I'm taking a proofs class and the textbook says to do this problem:
For all real $ a, b > 0 $, show
$ \dfrac{2ab}{a + b} \leq \sqrt{ab} \leq \dfrac{a + b}{2} \leq \sqrt{\dfrac{a^2 + b^2}{2}} $
It recommends solving each inequality separately and putting them together.
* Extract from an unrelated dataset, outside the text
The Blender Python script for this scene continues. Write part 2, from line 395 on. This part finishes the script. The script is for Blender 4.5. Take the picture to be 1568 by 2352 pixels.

Rather frustratingly, I was able to do the first two inequalities but not the last. Here's how:
For reals r, s, the following equation holds in general:
$$ 0 \leq (r-s)^2 $$ $$ 0 \leq r^2 - 2rs + s^2 $$ $$ 2rs \leq r^2 + s^2 $$ $$ 2r^2s^2 \leq rs(r^2 + s^2) $$
Let $ a = r^2 $ and $ b = s^2. $
$$ 2ab \leq \sqrt{ab}(a + b) $$ $$ \dfrac{2ab}{a + b} \leq \sqrt{ab} $$
The other is:
$$ 0 \leq (r - s)^2 $$ $$ 0 \leq \dfrac{r^2 - 2rs + s^2}{2} $$ $$ rs \leq \dfrac{r^2 + s^2}{2} $$
Using the same substitution,
$$ \sqrt{ab} \leq \dfrac{a + b}{2} $$
I will find out the answer in class later, but it bothers me. As for the last one, how is it done?
Not too hard actually! Once I realized everything was by definition positive...
$$ 0 \leq (a - b)^2 $$ $$ \dfrac{-(a - b)^2}{2} \leq 0 $$ $$ \dfrac{-a^2 + 2ab - b^2}{4} \leq 0 $$ $$ \dfrac{a^2 + 2ab + b^2}{4} - \dfrac{a^2 + b^2}{2} \leq 0 $$ $$ 0 \leq (\dfrac{a + b}{2})^2 \leq \dfrac{a^2 + b^2}{2} $$
Since both sides are positive, we can take a square root by the square root lemma (it's proved in my book):
$$ \dfrac{a + b}{2} \leq \sqrt{\dfrac{a^2 + b^2}{2}} $$
By the way, this is the harmonic mean of a and b, the geometric mean of a and b, the arithmetic mean of a and b, and the root mean square of a and b.